Find how many lines in the data below include the word "picture", then write only that number.

■ Available data ■
· · · · ·
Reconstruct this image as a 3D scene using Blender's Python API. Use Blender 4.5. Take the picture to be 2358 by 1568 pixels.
· · · · ·
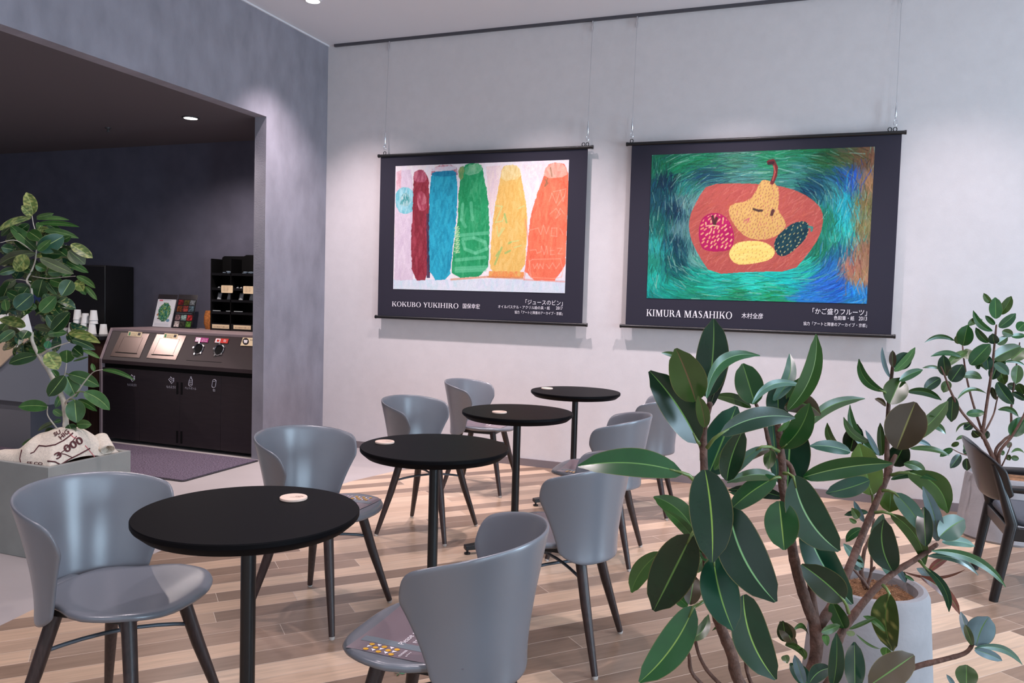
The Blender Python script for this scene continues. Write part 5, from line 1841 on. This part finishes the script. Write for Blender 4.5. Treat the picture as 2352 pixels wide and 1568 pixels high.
· · · · ·
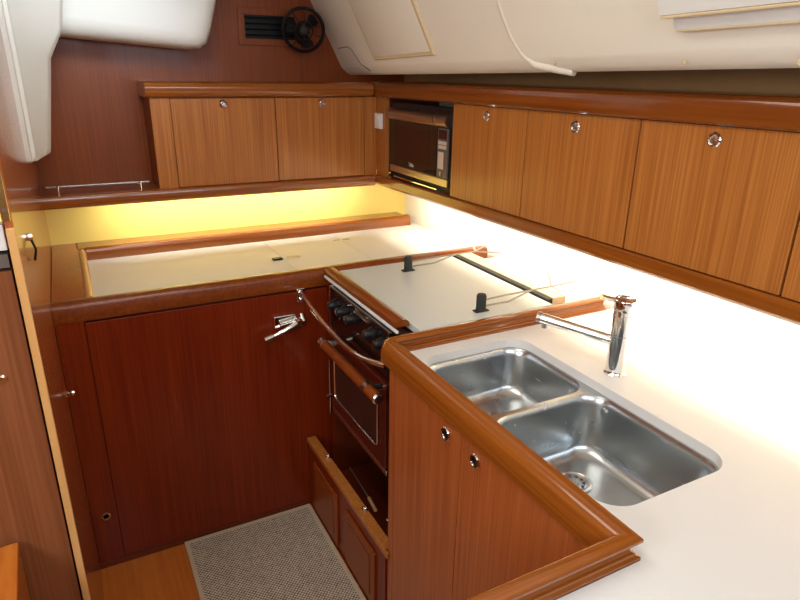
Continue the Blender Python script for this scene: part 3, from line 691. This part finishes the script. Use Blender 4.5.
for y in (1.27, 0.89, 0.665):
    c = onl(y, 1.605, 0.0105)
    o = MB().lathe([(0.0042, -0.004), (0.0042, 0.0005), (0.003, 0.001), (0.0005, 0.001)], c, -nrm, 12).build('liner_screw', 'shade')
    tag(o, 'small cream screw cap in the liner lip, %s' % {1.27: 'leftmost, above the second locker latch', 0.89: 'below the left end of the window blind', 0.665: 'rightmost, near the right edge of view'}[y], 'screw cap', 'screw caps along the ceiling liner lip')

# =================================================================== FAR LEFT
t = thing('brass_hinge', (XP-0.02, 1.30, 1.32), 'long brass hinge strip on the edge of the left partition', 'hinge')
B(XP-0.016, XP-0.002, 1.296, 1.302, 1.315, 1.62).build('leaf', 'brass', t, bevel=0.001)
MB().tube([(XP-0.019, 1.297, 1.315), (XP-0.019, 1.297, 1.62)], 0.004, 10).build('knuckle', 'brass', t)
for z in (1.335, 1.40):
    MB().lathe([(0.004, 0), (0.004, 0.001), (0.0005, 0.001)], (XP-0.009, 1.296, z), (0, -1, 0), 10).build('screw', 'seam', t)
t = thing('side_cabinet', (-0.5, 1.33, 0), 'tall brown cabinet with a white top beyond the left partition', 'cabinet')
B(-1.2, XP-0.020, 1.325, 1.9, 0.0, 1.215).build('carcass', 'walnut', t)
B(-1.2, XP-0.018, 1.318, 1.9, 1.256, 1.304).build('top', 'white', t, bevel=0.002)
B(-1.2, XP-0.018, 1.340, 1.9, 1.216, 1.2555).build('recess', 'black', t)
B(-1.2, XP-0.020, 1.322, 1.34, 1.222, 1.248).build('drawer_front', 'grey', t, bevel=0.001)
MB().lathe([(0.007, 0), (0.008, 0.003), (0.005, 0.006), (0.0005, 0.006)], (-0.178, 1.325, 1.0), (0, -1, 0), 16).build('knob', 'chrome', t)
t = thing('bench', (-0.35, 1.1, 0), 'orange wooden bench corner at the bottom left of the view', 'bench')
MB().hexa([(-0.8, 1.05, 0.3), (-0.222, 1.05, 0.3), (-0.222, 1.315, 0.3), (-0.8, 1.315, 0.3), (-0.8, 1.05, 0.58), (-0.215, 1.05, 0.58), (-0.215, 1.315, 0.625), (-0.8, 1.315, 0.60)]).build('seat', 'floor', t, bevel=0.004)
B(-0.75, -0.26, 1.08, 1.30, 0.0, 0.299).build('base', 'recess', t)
· · · · ·
■ Written solution ■
2